You can view your function’s logs by running the following command:
$ sam logs -n HelloScalaFunction --stack-name aws-lambda-hello-scala
Found credentials in shared credentials file: ~/.aws/credentials
START RequestId: 3426d1e6-3843-434a-8564-a5a6509aad93 Version: $LATEST
handling GET /hello/developer, remaining time is 14999 ms
environment = staging
END RequestId: 3426d1e6-3843-434a-8564-a5a6509aad93
REPORT RequestId: 3426d1e6-3843-434a-8564-a5a6509aad93 Duration: 1.81 ms Billed Duration: 100 ms Memory Size: 128 MB Max Memory Used: 115 MB
This is very much like the output from running the AWS Lambda function locally (in docker), with the extra information about the API Gateway request.
Congratulations! You have now verified your AWS Lambda function is deployed and working correctly!
Wrapping Up
Decommissioning Your Lambda Function
I hope you’ll continue to experiment with writing AWS Lambda functions in Scala. This particular function you’ve deployed is only really useful for learning and testing. You could choose to let it stay deployed and keep an eye on the relatively-inexpensive costs with AWS Cost Explorer.
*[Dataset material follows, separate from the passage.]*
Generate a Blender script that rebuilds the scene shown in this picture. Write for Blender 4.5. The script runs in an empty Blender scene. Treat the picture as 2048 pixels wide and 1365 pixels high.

I prefer to shut down AWS resources when I’m done with them, as I tend to forget about them when I don’t use them.
When you are ready to shut the AWS resources deployed in this article (besides the S3 bucket you may have created), you can do so by deleting the CloudFormation stack defined by template.yaml
. This will remove the API Gateway endpoint, undeploy your AWS Lambda function, and (obviously) remove the CloudFormation stack.
Run this command to delete the CloudFormation stack and its resources:
$ aws cloudformation delete-stack --stack-name aws-lambda-hello-scala
After a few seconds you can check with CloudFormation to verify the stack was deleted:
$ aws cloudformation describe-stacks --stack-name aws-lambda-hello-scala
An error occurred (ValidationError) when calling the DescribeStacks operation: Stack with id aws-lambda-hello-scala does not exist
More directly, you can try to hit your endpoint with the curl
command again and verify it fails:
$ curl https://f2c0a1aa55.execute-api.us-west-2.amazonaws.com/Prod/hello/developer
# while the hostname is still active but the endpoint / function are decommissioned
{"message": "Internal server error"}
# after the hostname has been decommissioned
curl: (6) Could not resolve host: f2c0a1aa55.execute-api.us-west-2.amazonaws.com
Next Steps
The 10-second “cold start” problem with the Java runtime in AWS Lambda functions may be a blocker for many developers. Although it is possible to keep the Java runtime active and awake, this does incur a (minor) additional cost for the traffic. A potential solution worth exploring is using the GraalVM to compile a Scala function to a native executable and then invoke it with the custom AWS Lambda runtime. The startup time for a GraalVM native Scala app should be in the milliseconds instead of ~10 seconds and remove the “cold start” problem altogether. One challenge is that the custom runtime requires extra work to use, as the function needs to do the work of fetching requests instead of being called from an entrypoint.
Another improvement you could explore is adding a AWS::Serverless::Api
section to the template.yaml
file in which you can override the StageName
to something other than “Prod”. This could be useful for maintaining separate deployment environments where the environment name is included in the url. For example you could define stages that keep your deployed versions separate (eg /dev/hello/{name}
vs /staging/hello/{name}
vs /prod/hello/{name}
).
Conclusion
The AWS SAM CLI provides a straightforward way to build, test, and deploy AWS Lambda functions in Scala (albeit with a Java entrypoint). You can reuse the aws-lambda-hello-scala example project as a starting point for your own projects and explore the limits of serverless functions!